Zeus have 32p target price - almost 100% upside21 Oct 2025 10:01
An encouraging RNS. Given the slow and steady share price fall reassurance and confirmation of good trading may be all that the market requires to bolster confidence and get the share price back to 20p.
If there's been a large seller, they may be cleared out by now/soon, particularly with 3.8m shares traded already today.
Zeus today affirm their 32p valuation, and summarise:
"GMS has released its Q3 2025 update, reporting further positive progress on day rates, recovery in utilisation, and reiteration of full year EBITDA guidance, the ongoing focus on deleveraging, and the company’s shareholder return intentions."

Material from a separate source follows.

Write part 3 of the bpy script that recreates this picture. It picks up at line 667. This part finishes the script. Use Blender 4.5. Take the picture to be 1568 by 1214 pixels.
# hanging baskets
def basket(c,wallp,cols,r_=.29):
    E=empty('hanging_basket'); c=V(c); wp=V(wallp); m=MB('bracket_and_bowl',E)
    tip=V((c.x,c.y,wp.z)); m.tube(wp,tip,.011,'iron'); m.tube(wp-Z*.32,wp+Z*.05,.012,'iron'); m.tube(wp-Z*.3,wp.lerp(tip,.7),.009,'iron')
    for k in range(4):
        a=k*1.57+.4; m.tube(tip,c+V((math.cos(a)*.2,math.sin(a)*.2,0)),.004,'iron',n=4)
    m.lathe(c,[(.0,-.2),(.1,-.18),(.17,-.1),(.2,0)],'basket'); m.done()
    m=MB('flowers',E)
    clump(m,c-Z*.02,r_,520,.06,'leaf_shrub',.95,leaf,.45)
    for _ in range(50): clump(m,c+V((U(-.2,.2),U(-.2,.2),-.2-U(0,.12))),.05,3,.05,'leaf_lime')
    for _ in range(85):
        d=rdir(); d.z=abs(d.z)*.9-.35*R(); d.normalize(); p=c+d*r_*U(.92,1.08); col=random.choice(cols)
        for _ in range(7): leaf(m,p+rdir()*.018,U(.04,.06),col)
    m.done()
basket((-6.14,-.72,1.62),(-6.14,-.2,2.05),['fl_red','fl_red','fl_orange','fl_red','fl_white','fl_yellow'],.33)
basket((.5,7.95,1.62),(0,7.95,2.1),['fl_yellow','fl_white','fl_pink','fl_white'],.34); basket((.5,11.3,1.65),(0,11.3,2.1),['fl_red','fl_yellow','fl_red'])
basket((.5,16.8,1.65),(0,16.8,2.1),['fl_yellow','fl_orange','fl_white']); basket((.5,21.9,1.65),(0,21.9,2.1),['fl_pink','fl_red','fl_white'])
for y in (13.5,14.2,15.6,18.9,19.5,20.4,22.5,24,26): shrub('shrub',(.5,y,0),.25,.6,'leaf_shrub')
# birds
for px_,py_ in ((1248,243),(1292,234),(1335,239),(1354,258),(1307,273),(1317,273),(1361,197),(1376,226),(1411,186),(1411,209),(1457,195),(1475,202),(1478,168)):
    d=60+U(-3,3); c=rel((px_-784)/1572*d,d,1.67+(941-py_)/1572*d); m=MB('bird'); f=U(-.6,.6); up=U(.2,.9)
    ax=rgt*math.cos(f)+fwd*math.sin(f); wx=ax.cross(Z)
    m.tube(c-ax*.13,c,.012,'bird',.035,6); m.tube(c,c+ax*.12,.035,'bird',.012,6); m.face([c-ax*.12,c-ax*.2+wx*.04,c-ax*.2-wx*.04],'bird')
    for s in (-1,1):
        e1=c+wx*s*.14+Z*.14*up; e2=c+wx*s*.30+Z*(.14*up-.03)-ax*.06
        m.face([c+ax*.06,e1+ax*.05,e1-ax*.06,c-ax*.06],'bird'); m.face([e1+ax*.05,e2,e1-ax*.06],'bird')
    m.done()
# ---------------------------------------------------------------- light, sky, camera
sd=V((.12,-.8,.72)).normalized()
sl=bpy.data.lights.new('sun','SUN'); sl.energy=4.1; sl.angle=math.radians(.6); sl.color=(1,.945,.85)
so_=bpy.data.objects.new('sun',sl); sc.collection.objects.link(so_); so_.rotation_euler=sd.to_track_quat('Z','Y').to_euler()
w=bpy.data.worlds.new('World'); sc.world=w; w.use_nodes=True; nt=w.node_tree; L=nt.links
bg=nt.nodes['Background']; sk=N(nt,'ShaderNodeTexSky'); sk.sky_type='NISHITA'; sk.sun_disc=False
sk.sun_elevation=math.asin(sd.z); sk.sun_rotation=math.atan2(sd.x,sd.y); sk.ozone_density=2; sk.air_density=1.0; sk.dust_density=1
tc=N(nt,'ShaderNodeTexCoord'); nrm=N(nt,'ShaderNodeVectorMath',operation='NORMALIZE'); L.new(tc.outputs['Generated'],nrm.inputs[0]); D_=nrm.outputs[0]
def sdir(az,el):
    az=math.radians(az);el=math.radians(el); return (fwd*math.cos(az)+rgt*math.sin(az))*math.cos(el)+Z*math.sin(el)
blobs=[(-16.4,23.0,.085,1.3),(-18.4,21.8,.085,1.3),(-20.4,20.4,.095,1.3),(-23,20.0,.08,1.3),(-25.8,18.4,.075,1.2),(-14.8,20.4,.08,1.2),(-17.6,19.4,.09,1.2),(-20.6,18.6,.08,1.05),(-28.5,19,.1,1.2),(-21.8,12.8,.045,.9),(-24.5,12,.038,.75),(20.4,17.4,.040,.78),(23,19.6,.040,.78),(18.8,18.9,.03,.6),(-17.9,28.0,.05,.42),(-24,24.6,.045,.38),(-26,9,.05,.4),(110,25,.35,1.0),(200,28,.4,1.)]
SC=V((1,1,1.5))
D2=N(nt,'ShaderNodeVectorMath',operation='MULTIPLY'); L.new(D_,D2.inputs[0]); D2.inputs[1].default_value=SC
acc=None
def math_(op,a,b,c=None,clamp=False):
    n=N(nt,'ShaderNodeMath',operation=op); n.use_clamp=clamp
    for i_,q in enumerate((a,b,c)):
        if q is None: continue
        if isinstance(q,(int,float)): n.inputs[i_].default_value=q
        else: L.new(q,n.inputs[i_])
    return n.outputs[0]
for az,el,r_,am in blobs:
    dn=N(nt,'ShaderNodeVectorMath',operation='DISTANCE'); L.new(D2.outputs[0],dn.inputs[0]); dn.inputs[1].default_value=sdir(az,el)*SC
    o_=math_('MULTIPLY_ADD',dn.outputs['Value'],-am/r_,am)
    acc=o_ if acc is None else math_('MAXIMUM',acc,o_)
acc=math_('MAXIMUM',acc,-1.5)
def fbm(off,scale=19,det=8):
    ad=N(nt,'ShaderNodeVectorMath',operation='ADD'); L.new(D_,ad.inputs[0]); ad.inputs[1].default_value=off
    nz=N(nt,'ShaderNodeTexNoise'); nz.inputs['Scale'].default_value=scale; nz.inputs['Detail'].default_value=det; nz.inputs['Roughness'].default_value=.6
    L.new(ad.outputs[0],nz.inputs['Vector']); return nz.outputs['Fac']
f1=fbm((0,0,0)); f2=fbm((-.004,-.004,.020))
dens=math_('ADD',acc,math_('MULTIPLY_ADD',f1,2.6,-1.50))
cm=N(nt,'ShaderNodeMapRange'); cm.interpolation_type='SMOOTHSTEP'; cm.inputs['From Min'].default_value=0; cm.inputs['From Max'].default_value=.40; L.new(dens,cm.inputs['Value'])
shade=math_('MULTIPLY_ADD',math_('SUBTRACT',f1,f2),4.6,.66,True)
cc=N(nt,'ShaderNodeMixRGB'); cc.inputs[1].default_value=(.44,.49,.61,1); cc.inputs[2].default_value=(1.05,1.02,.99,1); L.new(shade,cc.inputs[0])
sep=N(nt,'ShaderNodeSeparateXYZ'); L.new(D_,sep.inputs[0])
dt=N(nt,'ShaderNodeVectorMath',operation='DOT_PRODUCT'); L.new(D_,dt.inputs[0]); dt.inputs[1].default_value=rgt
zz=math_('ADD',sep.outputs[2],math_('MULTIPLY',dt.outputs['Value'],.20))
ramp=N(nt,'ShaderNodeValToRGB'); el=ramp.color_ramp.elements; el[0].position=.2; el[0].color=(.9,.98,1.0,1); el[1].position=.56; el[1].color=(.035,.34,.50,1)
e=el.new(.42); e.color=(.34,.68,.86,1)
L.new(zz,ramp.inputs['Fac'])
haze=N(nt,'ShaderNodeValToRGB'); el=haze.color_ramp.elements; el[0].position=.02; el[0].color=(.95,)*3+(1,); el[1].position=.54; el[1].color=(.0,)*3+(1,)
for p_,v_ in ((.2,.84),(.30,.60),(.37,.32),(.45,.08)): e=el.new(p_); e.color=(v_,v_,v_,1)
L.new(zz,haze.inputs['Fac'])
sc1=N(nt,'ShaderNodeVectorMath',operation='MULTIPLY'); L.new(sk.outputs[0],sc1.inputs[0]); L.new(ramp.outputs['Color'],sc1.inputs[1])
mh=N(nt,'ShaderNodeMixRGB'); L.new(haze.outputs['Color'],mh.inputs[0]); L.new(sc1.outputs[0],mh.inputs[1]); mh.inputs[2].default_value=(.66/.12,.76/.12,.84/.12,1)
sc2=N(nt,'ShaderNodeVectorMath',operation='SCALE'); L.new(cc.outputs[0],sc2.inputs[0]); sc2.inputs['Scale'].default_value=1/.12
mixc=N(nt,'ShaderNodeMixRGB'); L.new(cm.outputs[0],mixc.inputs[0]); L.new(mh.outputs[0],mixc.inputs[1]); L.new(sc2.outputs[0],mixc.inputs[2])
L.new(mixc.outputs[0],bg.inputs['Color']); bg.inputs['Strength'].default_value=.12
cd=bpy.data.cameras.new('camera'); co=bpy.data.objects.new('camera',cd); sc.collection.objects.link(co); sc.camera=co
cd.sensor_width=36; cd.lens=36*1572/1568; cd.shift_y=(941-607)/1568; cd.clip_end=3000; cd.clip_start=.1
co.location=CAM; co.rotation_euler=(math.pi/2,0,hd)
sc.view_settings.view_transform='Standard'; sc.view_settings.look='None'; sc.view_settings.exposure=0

"This performance represents a strong quarter for GMS – EBITDA for Q3 2025 was US$30.7m, from US$25.2m in Q2 and US$25.6m in Q1. We knew GMS saw lower utilisation in H1 due to vessel drydocking and also regional conflict in June, and hence utilisation for Q3 has recovered as the company has got its fleet back to work more fully. On day rates, we know the company continues to roll vessels from older contracts at lower day rates onto newer ones, driving ongoing gains in average day rates: we have seen this continue in Q3 2025, and expect this theme to remain ongoing in future quarters."
"Conclusion.
GMS operates a fleet of 14 liftboats, which it leases to clients primarily in the Middle East but also more widely including in Europe. The company's vessels are used for both offshore maintenance and to assist with EPC projects, across oil and gas and wind.
Global upstream underinvestment in the late 2010's/early 2020's continues to reverse, including key GMS clients ADNOC, Saudi Aramco and Qatar Energy pursuing new activity programmes. The Middle East, with its favourable geology, shallow water and extensive oil services availability is very competitive as a global oil and gas province, making it a focus for increased upstream spending, even at moderate oil prices. This is all contributing to an ongoing tight market for GMS's liftboats, with utilisation (92% in 2024, from 94% in 2023 and 88% in 2022) and day rates (US$33.1k/day in 2024, from US$30.3k/day in 2023 and US$27.5k/day in 2022) continuing to support revenues overall.
We forecast this to drive ongoing increases in GMS EBITDA (US$87.5m reported for 2023, US$100.4m for 2024, and US$101-109m then guided for 2025 and US$105-115m targeted for 2026), helping continue to pay down debt and drive a transfer of value from debt to equity (underpinned by the asset value of GMS's fleet).
The company is also now looking to begin returning value to shareholders by establishing dividends and/or buybacks in due course, alongside potentially adding further vessels. In anticipation of more new contract wins, potential further guidance upgrades, and periodic financial results to highlight all this to the market, we have a positive outlook for the shares and value them at 32p."